The Commission, both in its November 1993 report, and again this week, has called for a concerted school improvement drive in disadvantaged areas such as Bradford’s Manningham district and warned that society will ultimately pay a heavy price if an underclass is allowed to form. It has also recommended high-quality nursery education for all three and four-year-olds, primary reception classes of 20, a substantial increase in spending on schoolbooks, equipment and accommodation, and a revitalised training and education programme to motivate unemployed 16 and 17-year-olds. Does anyone doubt that such policies would greatly boost the attainment levels of children in Bradford and elsewhere? Would anyone dare to criticise the normally urbane and diplomatic Sir Claus Moser for denouncing the Treasury “rats” who have apparently blocked some of the Commission’s more expensiveproposals?
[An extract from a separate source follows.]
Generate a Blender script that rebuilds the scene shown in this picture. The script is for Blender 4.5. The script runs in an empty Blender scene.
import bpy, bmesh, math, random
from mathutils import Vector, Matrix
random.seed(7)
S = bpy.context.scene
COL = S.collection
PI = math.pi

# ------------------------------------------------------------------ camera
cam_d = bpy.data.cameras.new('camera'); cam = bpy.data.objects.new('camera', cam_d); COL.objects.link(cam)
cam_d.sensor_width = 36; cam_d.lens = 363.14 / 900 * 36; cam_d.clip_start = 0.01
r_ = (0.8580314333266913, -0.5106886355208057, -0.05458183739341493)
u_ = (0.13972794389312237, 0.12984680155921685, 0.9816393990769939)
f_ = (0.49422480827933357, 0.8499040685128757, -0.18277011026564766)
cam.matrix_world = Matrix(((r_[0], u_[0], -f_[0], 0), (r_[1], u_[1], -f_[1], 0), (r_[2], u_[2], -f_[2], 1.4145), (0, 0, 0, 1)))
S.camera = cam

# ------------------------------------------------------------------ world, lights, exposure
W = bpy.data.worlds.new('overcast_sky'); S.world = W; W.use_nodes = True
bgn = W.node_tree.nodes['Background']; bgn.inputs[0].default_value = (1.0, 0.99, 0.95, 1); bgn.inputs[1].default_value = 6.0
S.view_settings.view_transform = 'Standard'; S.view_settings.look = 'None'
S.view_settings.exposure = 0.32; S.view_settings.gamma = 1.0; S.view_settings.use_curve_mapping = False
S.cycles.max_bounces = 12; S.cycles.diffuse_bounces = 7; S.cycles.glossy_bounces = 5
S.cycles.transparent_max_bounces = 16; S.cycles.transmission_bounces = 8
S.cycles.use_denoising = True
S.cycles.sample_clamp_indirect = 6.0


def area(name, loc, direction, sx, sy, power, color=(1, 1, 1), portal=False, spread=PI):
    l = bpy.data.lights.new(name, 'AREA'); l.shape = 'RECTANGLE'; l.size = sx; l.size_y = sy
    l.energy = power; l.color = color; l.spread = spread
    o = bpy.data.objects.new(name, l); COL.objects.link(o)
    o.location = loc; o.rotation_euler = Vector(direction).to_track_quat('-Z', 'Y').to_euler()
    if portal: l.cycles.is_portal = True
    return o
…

The commissioners and the Paul Hamlyn Foundation, which underwrote the cost of their work, have done the country a great service by highlighting the defects in the education system and proposing remedies. But even in the unlikely event that most of their recommendations were eventually adopted there could be no guarantee that the problems which led to last weekend’s riots would disappear. Young Asians, and blacks, not only need help to achieve the same levels of academic success as their white peers (many already do); they must be confident that they are competing on equal terms for jobs.

Positive discrimination would only lead to the sort of white backlash witnessed in the United States, but more stringent application of equal opportunities legislation would help. More policing of the jobs market might mean that fewer panda cars would be needed on our inner-city streets.